Short problem:
Repeat what the lines below say, word for word, and skip every image.

Information provided:

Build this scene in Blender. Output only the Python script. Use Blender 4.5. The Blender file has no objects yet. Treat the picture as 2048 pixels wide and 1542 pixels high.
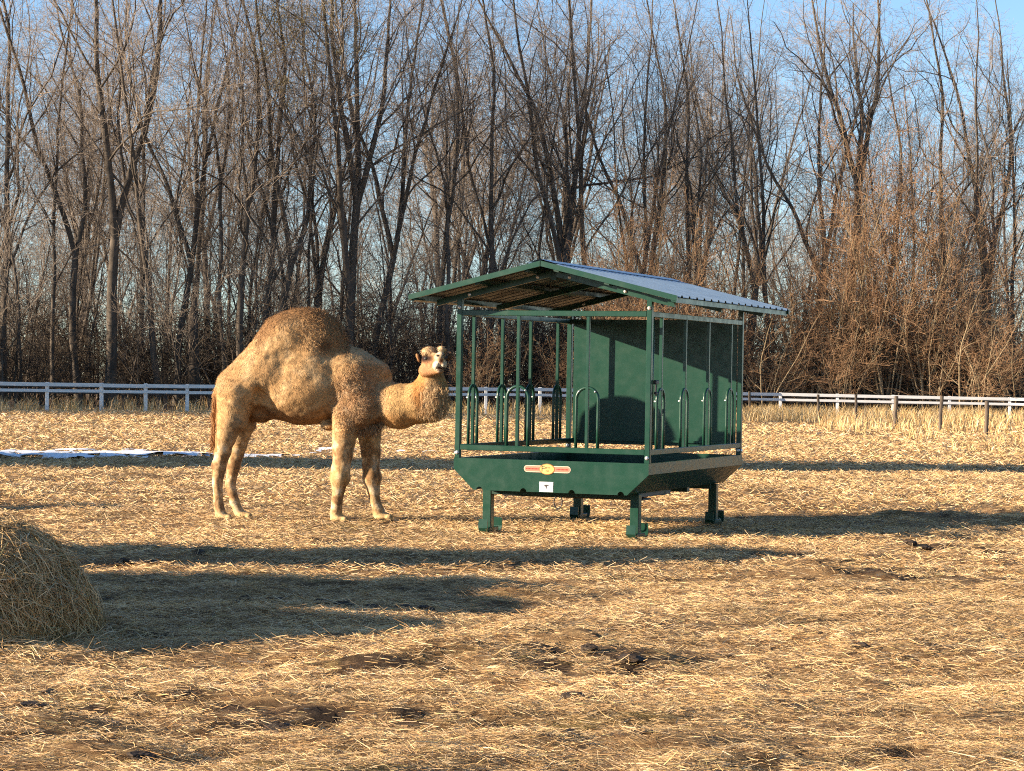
import bpy, bmesh, math, random
import numpy as np
from mathutils import Matrix, Vector

R = math.radians
sc = bpy.context.scene
COL = sc.collection

# ------------------------------------------------------------------ camera
F, ROLL, VH, CAMH = 4624.6, 0.0146, 767.96, 1.45       # focal length in photo pixels, roll, horizon row, eye height
cam_d = bpy.data.cameras.new('camera')
cam_d.sensor_width = 36.0
cam_d.lens = 36.0 * F / 2048.0
cam_d.clip_start, cam_d.clip_end = 0.1, 4000.0
cam = bpy.data.objects.new('camera', cam_d)
COL.objects.link(cam)
_p = math.atan2(771 - VH, F)                            # looking down by this much
fwd = Vector((0, math.cos(_p), -math.sin(_p)))
up0 = Vector((0, math.sin(_p), math.cos(_p)))
rt0 = Vector((1, 0, 0))
xc = rt0 * math.cos(ROLL) + up0 * math.sin(ROLL)
yc = up0 * math.cos(ROLL) - rt0 * math.sin(ROLL)
cam.matrix_world = Matrix(((xc.x, yc.x, -fwd.x, 0), (xc.y, yc.y, -fwd.y, 0), (xc.z, yc.z, -fwd.z, CAMH), (0, 0, 0, 1)))
sc.camera = cam

# ------------------------------------------------------------------ light
SUN_EL, SUN_DELTA = 14.5, 13.5                          # elevation; shadows run right and this much away from us
sun_dir = Vector((-math.cos(R(SUN_DELTA)) * math.cos(R(SUN_EL)), -math.sin(R(SUN_DELTA)) * math.cos(R(SUN_EL)), math.sin(R(SUN_EL))))
world = bpy.data.worlds.new('World')
sc.world = world
world.use_nodes = True
wn = world.node_tree
sky = wn.nodes.new('ShaderNodeTexSky')
sky.sky_type = 'NISHITA'
sky.sun_disc = False
sky.sun_elevation = R(SUN_EL)
sky.sun_rotation = math.atan2(sun_dir.x, sun_dir.y)
sky.altitude = 0
sky.air_density, sky.dust_density, sky.ozone_density = 0.8, 0.1, 2.8
wn.nodes['Background'].inputs[1].default_value = 0.078
wn.links.new(sky.outputs[0], wn.nodes['Background'].inputs[0])
sl = bpy.data.lights.new('sun', 'SUN')
sl.energy, sl.angle, sl.color = 5.0, R(0.5), (1.0, 0.83, 0.62)
sun = bpy.data.objects.new('sun', sl)
COL.objects.link(sun)
sun.rotation_euler = sun_dir.to_track_quat('Z', 'Y').to_euler()
sun.location = sun_dir * 60
sc.view_settings.view_transform = 'Standard'
sc.view_settings.look = 'None'
sc.view_settings.gamma = 1.0
sc.view_settings.use_curve_mapping = False
sc.view_settings.exposure = 1.66
sc.render.engine = 'CYCLES'
sc.cycles.max_bounces = 5
sc.cycles.diffuse_bounces = 2
sc.cycles.glossy_bounces = 2
sc.cycles.use_adaptive_sampling = True
sc.cycles.adaptive_threshold = 0.015
sc.cycles.use_denoising = False
sc.cycles.filter_width = 1.1
sc.cycles.sample_clamp_indirect = 4.0

# ------------------------------------------------------------------ helpers
rnd = random.Random(7)
rng = np.random.default_rng(11)

def at(u, v, D):
    """photo pixel -> point at distance D along +Y"""
    du, dv = u - 1024.0, v - 771.0
    c, s = math.cos(ROLL), math.sin(ROLL)
    x, y = du * c + dv * s, -du * s + dv * c
    d = fwd + rt0 * (x / F) - up0 * (y / F)
    k = D / d.y
    return Vector((d.x * k, D, CAMH + d.z * k))

def gp(u, v, z=0.0):
    """photo pixel -> point on the ground"""
    p = at(u, v, 1.0)
    k = (z - CAMH) / (p.z - CAMH)
    return Vector((p.x * k, k, z))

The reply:
Build this scene in Blender. Output only the Python script. Use Blender 4.5. The Blender file has no objects yet. Treat the picture as 2048 pixels wide and 1542 pixels high.
import bpy, bmesh, math, random
import numpy as np
from mathutils import Matrix, Vector

R = math.radians
sc = bpy.context.scene
COL = sc.collection

# ------------------------------------------------------------------ camera
F, ROLL, VH, CAMH = 4624.6, 0.0146, 767.96, 1.45       # focal length in photo pixels, roll, horizon row, eye height
cam_d = bpy.data.cameras.new('camera')
cam_d.sensor_width = 36.0
cam_d.lens = 36.0 * F / 2048.0
cam_d.clip_start, cam_d.clip_end = 0.1, 4000.0
cam = bpy.data.objects.new('camera', cam_d)
COL.objects.link(cam)
_p = math.atan2(771 - VH, F)                            # looking down by this much
fwd = Vector((0, math.cos(_p), -math.sin(_p)))
up0 = Vector((0, math.sin(_p), math.cos(_p)))
rt0 = Vector((1, 0, 0))
xc = rt0 * math.cos(ROLL) + up0 * math.sin(ROLL)
yc = up0 * math.cos(ROLL) - rt0 * math.sin(ROLL)
cam.matrix_world = Matrix(((xc.x, yc.x, -fwd.x, 0), (xc.y, yc.y, -fwd.y, 0), (xc.z, yc.z, -fwd.z, CAMH), (0, 0, 0, 1)))
sc.camera = cam

# ------------------------------------------------------------------ light
SUN_EL, SUN_DELTA = 14.5, 13.5                          # elevation; shadows run right and this much away from us
sun_dir = Vector((-math.cos(R(SUN_DELTA)) * math.cos(R(SUN_EL)), -math.sin(R(SUN_DELTA)) * math.cos(R(SUN_EL)), math.sin(R(SUN_EL))))
world = bpy.data.worlds.new('World')
sc.world = world
world.use_nodes = True
wn = world.node_tree
sky = wn.nodes.new('ShaderNodeTexSky')
sky.sky_type = 'NISHITA'
sky.sun_disc = False
sky.sun_elevation = R(SUN_EL)
sky.sun_rotation = math.atan2(sun_dir.x, sun_dir.y)
sky.altitude = 0
sky.air_density, sky.dust_density, sky.ozone_density = 0.8, 0.1, 2.8
wn.nodes['Background'].inputs[1].default_value = 0.078
wn.links.new(sky.outputs[0], wn.nodes['Background'].inputs[0])
sl = bpy.data.lights.new('sun', 'SUN')
sl.energy, sl.angle, sl.color = 5.0, R(0.5), (1.0, 0.83, 0.62)
sun = bpy.data.objects.new('sun', sl)
COL.objects.link(sun)
sun.rotation_euler = sun_dir.to_track_quat('Z', 'Y').to_euler()
sun.location = sun_dir * 60
sc.view_settings.view_transform = 'Standard'
sc.view_settings.look = 'None'
sc.view_settings.gamma = 1.0
sc.view_settings.use_curve_mapping = False
sc.view_settings.exposure = 1.66
sc.render.engine = 'CYCLES'
sc.cycles.max_bounces = 5
sc.cycles.diffuse_bounces = 2
sc.cycles.glossy_bounces = 2
sc.cycles.use_adaptive_sampling = True
sc.cycles.adaptive_threshold = 0.015
sc.cycles.use_denoising = False
sc.cycles.filter_width = 1.1
sc.cycles.sample_clamp_indirect = 4.0

# ------------------------------------------------------------------ helpers
rnd = random.Random(7)
rng = np.random.default_rng(11)

def at(u, v, D):
    """photo pixel -> point at distance D along +Y"""
    du, dv = u - 1024.0, v - 771.0
    c, s = math.cos(ROLL), math.sin(ROLL)
    x, y = du * c + dv * s, -du * s + dv * c
    d = fwd + rt0 * (x / F) - up0 * (y / F)
    k = D / d.y
    return Vector((d.x * k, D, CAMH + d.z * k))

def gp(u, v, z=0.0):
    """photo pixel -> point on the ground"""
    p = at(u, v, 1.0)
    k = (z - CAMH) / (p.z - CAMH)
    return Vector((p.x * k, k, z))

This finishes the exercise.